Agave Plants for Beauty & Easy Care

These eye-catching plants are ideal in dry-area gardens

Agaves are sturdy, architectural plants that provide a visually stimulating and low-maintenance addition to your garden. Generally requiring little water once established, they come in a variety of sizes, from a few inches to a few feet in height, as well as an array of colors from dark green to silvery blue. Learn how to incorporate them into your landscape.

Where to Plant Agaves

Agaves are native desert plants, but be careful placing them in direct desert sun. In the wild, many agaves grow alongside scrub oak or other larger plants that provide some degree of shade during the hottest parts of the day. Generally, smaller and younger agaves should be given partial shade, while bigger and more mature agaves will be more tolerant of several hours of direct sun. Agaves have a very large and deep, woody root system. This helps them search for water far and wide, but it also means that transplanting large plants is more difficult.

How to Plant Agaves

Agaves do best in desert climates and zones with mild winters. They're very tolerant of drought and heat and grow well in sandy soil with good drainage. You can help improve your soil's drainage and provide beneficial nutrients by amending your native soil with Miracle-Gro® Garden Soil for Palm, Cactus & Citrus. Make sure the crown, or growing point, of the agave is planted above the soil line, which will help discourage crown rot. When transplanting, be sure not to plant the agave deeper than its previous soil line.
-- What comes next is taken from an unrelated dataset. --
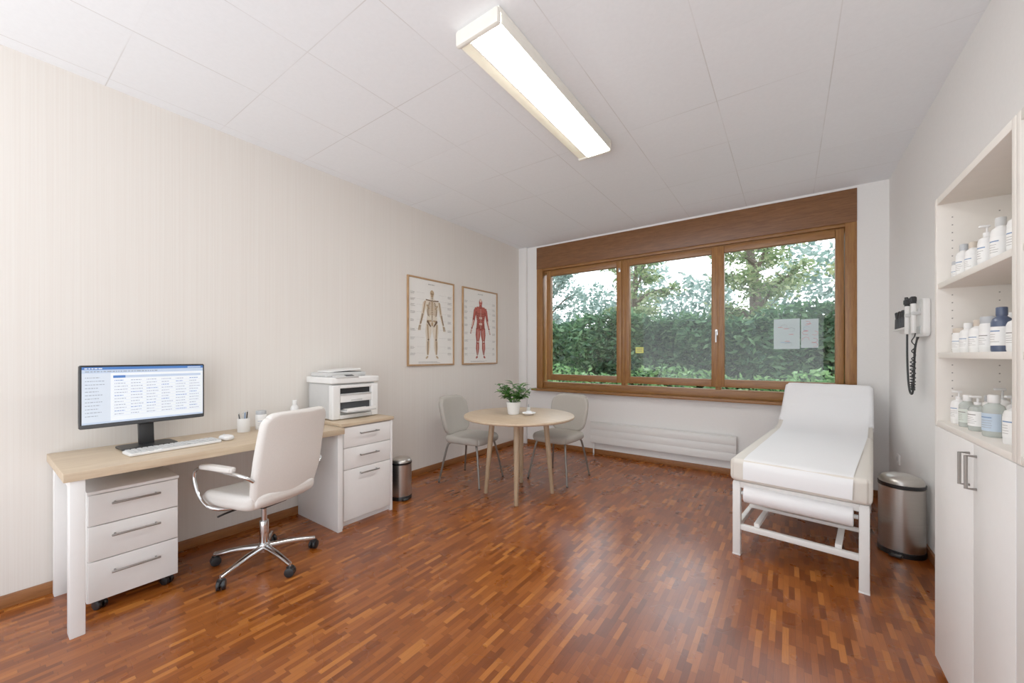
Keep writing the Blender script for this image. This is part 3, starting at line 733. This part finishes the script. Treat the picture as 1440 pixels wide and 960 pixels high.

Maintaining Your Agave Plants

Agaves require little attention to thrive. Water the plant every 4-5 days for the first month or two. After established, agaves need only be watered 2-3 times a month in summer, or more if you're in a low desert location. During the agave's growing season, spring through summer, you can feed with a specialized plant food, such as Miracle-Gro® Liquid Succulent Plant Food, following label directions.